Semenenko had worked with the firm since 1981 in a number of different capacities. "He was even head of tank production here at one point," Rudkoyev said. "The experience gave him a good knowledge of the different parts of Kirovsky's broad range of production."
Semenenko split the company into about 60 smaller units based on production, and required each of them to fend for themselves. Many did not and either folded or were swallowed up by stronger subsidiaries.
The plant was doing well but took a serious hit during the financial crash in August 1998. Profits had been around $3.8 million in 1997 but dropped by 55 percent to $1.7 million in 1998. They rebounded slightly in 1999 before taking off last year.
Mikhail Mun, leading specialist for over-the-counter operations at Lenstroimaterialy Brokerage, said this is a standard story for firms that survived.
"I more or less only know the history from the crisis, because the factory started publishing consolidated results reports covering all of its subsidiaries at that time," he said. "It's a typical mid-sector company. About 11 percent of revenues last year went to profits, and total profits jumped by about 80 percent.
"They're in good shape because they have no serious debts."
The company has found a number of ways to apply the technology advantage they already possessed. One of the best examples is the case of Kirov Energomash, one of its subsidiaries, which found a new market for Kirovsky's turbine technology in the petroleum and gas sector.
"We used the technology we had from navy production to start making gas turbines," Rudkoyev said. "Using the tank technology, we increased our line of products to embrace such different spheres as road construction, excavation work, transporting timber and a wide range of agricultural activities.
In 1997, Kirovsky signed a $600 million deal with Gazprom, the national natural gas monopoly, to build turbines to pump gas through pipelines. And Vladimir Logonov, marketing director at Kirov Energomash, said the turbine deal was only the beginning."
"We're also working with Gazprom on creating gas supply systems for automobiles, to get car engines working on natural gas, along with developing new technology to be used in their drilling stations," he said.
At present, Gazprom orders represent about 50 percent of Energomash production.
The company has gone a long way to pare down the size of the operation and reduce the size of its work force, going from about 22,000 in 1990 to 8,500 this year.
Many economic analysts see Semenenko as having played a central role in steering the firm through the crisis period.
"Semenenko is a very fortuitous mix of traditional Soviet director and market industrialist," said Lev Sovulkin, chief analyst at the Leontieff Center for social and economic research. "Thanks to his Soviet habits, he was able to keep the plant from falling apart through the difficulties of the last 10 years."
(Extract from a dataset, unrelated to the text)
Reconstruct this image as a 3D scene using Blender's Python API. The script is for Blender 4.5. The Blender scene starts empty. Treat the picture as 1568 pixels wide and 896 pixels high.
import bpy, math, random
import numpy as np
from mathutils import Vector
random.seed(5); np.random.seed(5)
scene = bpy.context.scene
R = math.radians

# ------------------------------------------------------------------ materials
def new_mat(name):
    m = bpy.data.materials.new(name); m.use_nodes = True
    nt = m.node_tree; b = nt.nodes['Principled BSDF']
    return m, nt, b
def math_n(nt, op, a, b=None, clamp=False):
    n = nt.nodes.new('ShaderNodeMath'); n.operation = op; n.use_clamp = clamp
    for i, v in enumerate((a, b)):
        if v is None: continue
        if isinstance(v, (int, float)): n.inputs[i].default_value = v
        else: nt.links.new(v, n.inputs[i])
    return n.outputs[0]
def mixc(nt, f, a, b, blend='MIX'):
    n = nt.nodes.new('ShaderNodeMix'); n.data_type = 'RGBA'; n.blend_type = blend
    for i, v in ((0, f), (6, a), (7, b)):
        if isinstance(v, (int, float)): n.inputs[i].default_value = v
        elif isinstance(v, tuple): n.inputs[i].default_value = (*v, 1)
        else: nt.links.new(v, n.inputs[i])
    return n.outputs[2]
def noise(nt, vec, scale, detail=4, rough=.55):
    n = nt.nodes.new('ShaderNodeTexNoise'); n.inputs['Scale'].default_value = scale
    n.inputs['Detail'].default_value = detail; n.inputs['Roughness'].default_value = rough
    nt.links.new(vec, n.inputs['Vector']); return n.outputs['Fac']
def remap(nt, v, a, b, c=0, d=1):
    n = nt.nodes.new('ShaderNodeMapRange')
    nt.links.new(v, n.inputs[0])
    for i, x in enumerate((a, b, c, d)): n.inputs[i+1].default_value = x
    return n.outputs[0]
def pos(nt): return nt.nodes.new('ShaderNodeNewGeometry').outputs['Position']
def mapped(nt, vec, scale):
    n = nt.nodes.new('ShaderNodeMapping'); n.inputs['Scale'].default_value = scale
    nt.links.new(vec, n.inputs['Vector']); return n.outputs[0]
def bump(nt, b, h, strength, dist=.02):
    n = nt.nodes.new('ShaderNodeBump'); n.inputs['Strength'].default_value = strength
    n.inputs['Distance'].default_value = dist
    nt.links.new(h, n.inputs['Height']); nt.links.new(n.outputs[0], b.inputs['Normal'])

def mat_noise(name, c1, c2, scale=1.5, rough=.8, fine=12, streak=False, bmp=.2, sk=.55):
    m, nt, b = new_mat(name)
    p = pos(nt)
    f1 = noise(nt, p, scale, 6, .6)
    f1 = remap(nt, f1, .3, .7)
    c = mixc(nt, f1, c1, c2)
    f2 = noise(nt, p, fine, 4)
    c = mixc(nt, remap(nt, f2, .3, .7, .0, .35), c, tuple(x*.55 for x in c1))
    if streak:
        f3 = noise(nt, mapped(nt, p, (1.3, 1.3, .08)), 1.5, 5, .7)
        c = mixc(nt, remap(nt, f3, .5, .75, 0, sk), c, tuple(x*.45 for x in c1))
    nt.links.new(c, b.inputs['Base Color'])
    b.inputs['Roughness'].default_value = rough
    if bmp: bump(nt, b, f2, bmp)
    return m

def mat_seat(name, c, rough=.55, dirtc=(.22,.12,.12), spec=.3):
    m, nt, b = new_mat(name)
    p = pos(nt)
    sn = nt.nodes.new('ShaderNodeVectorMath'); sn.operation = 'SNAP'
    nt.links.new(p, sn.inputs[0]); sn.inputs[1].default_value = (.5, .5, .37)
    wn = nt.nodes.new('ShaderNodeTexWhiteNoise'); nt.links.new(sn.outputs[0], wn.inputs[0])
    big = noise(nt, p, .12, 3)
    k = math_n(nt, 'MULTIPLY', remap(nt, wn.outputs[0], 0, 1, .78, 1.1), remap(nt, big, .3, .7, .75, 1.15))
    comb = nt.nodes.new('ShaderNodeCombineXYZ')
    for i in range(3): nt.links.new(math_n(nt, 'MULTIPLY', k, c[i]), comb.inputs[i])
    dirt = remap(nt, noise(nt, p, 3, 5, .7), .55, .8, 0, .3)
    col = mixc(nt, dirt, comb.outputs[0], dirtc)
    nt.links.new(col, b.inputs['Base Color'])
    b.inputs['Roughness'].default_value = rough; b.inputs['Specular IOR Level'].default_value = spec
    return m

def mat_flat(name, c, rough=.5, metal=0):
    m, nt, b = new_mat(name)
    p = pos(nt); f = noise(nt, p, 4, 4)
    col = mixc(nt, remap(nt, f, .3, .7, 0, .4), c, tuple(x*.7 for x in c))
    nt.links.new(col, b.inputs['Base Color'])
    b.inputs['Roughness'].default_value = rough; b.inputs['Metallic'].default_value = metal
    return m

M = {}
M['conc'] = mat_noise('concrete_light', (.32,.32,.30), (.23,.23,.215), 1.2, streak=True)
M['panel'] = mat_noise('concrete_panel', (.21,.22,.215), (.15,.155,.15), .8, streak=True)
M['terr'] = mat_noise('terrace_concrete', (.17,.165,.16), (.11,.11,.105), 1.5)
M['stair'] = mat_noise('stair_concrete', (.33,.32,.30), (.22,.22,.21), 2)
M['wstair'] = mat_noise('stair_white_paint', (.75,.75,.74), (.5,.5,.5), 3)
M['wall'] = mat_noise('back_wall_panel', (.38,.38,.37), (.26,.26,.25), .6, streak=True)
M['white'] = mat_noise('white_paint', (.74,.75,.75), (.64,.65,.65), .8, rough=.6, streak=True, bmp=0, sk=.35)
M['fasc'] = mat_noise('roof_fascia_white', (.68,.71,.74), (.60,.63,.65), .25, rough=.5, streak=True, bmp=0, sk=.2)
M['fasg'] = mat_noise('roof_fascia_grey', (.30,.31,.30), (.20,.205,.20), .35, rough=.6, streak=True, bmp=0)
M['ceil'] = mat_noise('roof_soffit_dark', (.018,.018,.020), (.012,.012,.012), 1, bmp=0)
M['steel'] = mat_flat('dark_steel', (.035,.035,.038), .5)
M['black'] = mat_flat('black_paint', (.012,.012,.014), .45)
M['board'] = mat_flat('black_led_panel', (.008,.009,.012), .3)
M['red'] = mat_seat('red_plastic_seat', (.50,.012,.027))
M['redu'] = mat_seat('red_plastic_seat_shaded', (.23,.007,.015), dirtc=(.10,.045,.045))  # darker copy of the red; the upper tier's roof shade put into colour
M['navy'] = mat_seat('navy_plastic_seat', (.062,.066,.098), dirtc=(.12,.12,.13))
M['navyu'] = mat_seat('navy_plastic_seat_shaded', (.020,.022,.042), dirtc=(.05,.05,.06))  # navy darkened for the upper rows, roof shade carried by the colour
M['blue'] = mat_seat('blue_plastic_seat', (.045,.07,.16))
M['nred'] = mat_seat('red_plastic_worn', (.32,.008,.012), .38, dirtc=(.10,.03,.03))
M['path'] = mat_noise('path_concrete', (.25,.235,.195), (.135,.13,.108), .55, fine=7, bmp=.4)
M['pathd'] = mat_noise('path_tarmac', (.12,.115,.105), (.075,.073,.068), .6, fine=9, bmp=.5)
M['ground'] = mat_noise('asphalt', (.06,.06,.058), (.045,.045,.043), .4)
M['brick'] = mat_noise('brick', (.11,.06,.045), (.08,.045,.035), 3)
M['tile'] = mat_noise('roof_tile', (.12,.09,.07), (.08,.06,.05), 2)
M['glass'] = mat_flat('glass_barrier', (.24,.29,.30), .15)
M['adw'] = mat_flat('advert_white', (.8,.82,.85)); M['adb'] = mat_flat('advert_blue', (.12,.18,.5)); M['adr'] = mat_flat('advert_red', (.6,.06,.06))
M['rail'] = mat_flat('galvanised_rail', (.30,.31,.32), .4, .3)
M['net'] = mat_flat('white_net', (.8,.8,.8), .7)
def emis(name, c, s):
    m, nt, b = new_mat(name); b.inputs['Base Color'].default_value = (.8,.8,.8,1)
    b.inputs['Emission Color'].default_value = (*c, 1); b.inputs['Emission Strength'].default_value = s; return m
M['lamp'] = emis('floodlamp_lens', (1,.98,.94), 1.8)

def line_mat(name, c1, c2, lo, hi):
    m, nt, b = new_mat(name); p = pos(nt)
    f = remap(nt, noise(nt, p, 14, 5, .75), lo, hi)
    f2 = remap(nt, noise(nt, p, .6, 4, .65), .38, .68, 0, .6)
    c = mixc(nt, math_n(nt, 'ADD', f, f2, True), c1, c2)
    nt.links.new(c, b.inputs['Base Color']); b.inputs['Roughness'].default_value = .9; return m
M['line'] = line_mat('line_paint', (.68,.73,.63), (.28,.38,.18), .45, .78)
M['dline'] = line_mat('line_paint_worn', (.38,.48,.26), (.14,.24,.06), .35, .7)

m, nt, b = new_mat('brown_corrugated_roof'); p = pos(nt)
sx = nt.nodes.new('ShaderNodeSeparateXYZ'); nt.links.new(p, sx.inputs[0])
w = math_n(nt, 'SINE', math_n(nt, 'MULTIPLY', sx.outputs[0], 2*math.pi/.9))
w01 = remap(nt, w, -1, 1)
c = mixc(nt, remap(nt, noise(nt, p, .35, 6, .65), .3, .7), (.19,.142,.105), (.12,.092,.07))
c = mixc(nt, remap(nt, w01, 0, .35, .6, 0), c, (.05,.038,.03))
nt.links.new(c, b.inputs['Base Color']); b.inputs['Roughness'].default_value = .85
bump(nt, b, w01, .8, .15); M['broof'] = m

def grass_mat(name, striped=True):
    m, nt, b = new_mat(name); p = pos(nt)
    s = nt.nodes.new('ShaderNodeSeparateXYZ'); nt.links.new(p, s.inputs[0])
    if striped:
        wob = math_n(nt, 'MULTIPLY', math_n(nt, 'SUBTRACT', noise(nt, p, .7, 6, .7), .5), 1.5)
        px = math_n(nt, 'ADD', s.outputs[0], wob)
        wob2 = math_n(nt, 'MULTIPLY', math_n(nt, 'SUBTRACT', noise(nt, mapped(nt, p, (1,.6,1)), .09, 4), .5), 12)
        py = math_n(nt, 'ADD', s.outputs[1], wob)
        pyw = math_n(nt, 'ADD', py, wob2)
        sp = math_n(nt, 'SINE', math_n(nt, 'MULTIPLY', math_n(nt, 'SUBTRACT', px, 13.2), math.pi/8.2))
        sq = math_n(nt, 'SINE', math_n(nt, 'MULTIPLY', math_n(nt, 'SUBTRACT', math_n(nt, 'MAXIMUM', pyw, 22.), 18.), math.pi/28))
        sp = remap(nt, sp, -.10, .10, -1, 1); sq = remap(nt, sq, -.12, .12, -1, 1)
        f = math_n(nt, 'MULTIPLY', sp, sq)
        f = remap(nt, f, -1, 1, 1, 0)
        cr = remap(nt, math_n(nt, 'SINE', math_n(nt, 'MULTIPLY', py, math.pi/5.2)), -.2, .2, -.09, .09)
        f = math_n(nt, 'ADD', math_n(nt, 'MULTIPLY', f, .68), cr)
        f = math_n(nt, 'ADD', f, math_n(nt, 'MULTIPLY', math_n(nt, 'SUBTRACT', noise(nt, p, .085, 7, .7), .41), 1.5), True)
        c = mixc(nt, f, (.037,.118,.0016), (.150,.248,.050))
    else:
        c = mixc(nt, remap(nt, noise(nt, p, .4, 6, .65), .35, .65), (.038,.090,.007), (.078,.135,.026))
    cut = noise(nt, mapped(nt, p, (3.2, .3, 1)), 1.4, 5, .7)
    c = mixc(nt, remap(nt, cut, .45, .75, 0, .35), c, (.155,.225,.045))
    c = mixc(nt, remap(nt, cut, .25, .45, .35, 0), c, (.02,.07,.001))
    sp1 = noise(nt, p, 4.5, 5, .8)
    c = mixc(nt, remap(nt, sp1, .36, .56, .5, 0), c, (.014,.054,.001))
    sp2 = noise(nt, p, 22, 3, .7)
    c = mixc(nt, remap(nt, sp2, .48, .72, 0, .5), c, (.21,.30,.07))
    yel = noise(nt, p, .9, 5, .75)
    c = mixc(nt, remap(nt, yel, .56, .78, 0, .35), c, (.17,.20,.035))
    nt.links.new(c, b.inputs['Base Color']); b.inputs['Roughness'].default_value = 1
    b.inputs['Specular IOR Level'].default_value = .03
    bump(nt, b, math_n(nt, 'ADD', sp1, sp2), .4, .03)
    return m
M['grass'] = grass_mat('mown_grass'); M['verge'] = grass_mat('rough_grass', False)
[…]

According to the SKRIN.ru financial site, Semenenko holds more than 6 percent of the company's stock, and Petrostal, the subsidiary that accounts for roughly half of Kirovsky's total profits, holds the interest at just over 13 percent. Foreign minority shareholders include Germany's Dresdner Bank AG and Credit Suisse First Boston.
While Kirovsky owns all its subsidiaries outright, no single investor has a controlling interest in the parent firm ?€” a fact more appealing to some analysts than others.
"The lack of a controlling interest in the hands of one shareholder doesn't make any difference for its customers," said Vladimir Chuprygin, a specialist with the Petropromkomplekt Brokerage. "But potential investors often prefer to see control in a company in one set of hands, to allow greater decisiveness in the usage of its assets."
Potential for further growth at Kirovsky Zavod remains, but for the next couple of months, most of the attention there will be devoted to the factory's storied past, including a science and technology conference titled "Kirovsky Zavod in the 21st Century," and a number of events focusing on the 200 years of the plant.
And there will even be a small reminder of the days of military production, as a government representative of the arms industry is scheduled to make an official visit to the plant on April 3.
But Rudkoyev said it would be a mistake to read anything into this: "This is more the result of our old relationship than anything else."